Malcolm preached “self help philosophy,” and said racism precluded Blacks from accessing capital for launching business enterprises; that was the case in the 1960s and has only been slightly ameliorated today. Any community that does not control its economic resources or the means of production will always be dependent on others. That’s the central message of Malcolm’s lecture “The Ballot or The Bullet,” which Crouch, in his demented mind, twists to make it appear as if Malcolm is simply an advocate of violence for the sake of violence.
Crouch maligns Malcolm as a “charismatic heckler of the civil rights movement and a man whose career was soaked in racism, potted history and absurd ideas of one sort or another.”
In fact, after his Middle East tour and encounter with Muslims of various nationalities Malcolm regretted having bitterly denounced Dr. King before his evolution. In “The Ballot or The Bullet,” Malcolm notes that even though Dr. King was a Christian Minister, whiles he was a Muslim Minister, they were united in their common struggle against racial injustices.
He said “my religious philosophy is personal between me and the God in whom I believe,” and that “And this is best this way. Were we to come out here discussing religion, we’d have too many differences from the out start and we could never get together.”
“If not for Spike Lee’s film about him, Malcolm X would have been forgotten,” Crouch rages in his column. “His legacy did not add up to inspiring one important piece of legislation, leading one important march or actually getting anything done that had objective significance.”
Malcolm had already gained enduring global recognition as a result of his autobiography narrated to Alex Haley; moreover, not every contribution towards the Black struggle can be quantified through “one important piece of legislation” or “important march.”
Hundreds of thousands, if not millions, of young African American males have turned their lives around and abandoned thuggery and criminality, by emulating Malcolm’s transformation.

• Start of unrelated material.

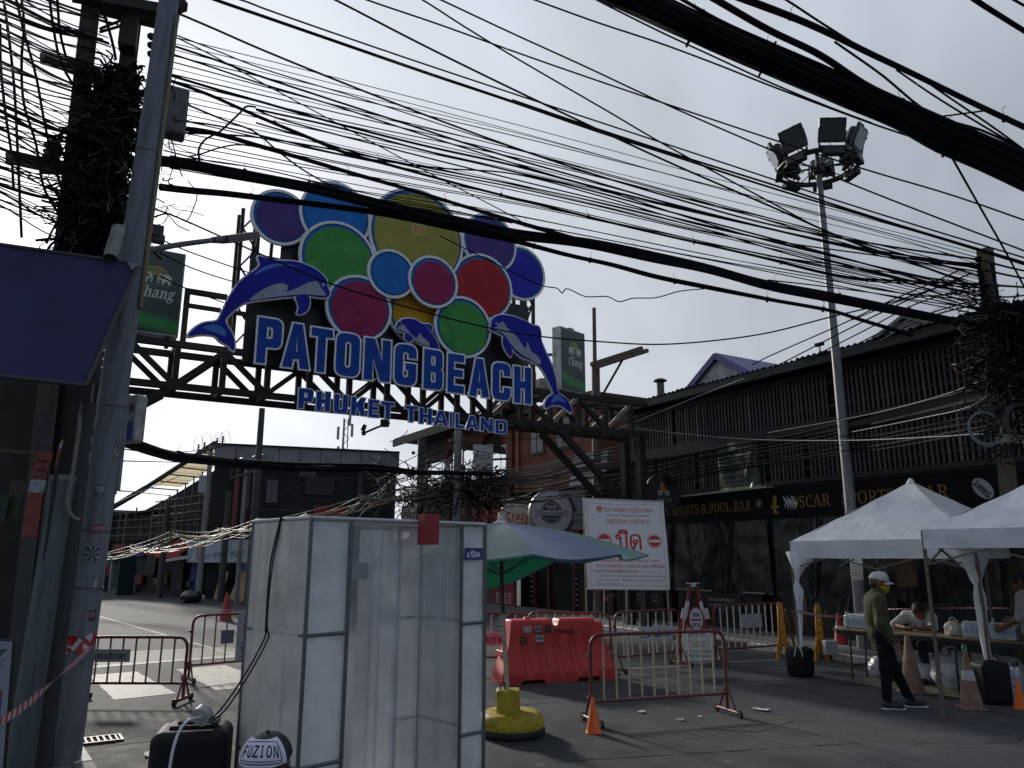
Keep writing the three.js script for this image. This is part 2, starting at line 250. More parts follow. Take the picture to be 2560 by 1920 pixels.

I am not aware of a single life that has been redirected on the right course as a result of Crouch’s existence on this earth.
Crouch wonders, “Why would Zawahiri praise this dead horse of Black Nationalism as an ‘honorable black American,” Crouch wonders.
The answer is clear even to Zawahiri, from his cave hideout in the mountains of Afghanistan: As Ossie Davis said, Malcolm was a “prince; our Black shining prince.”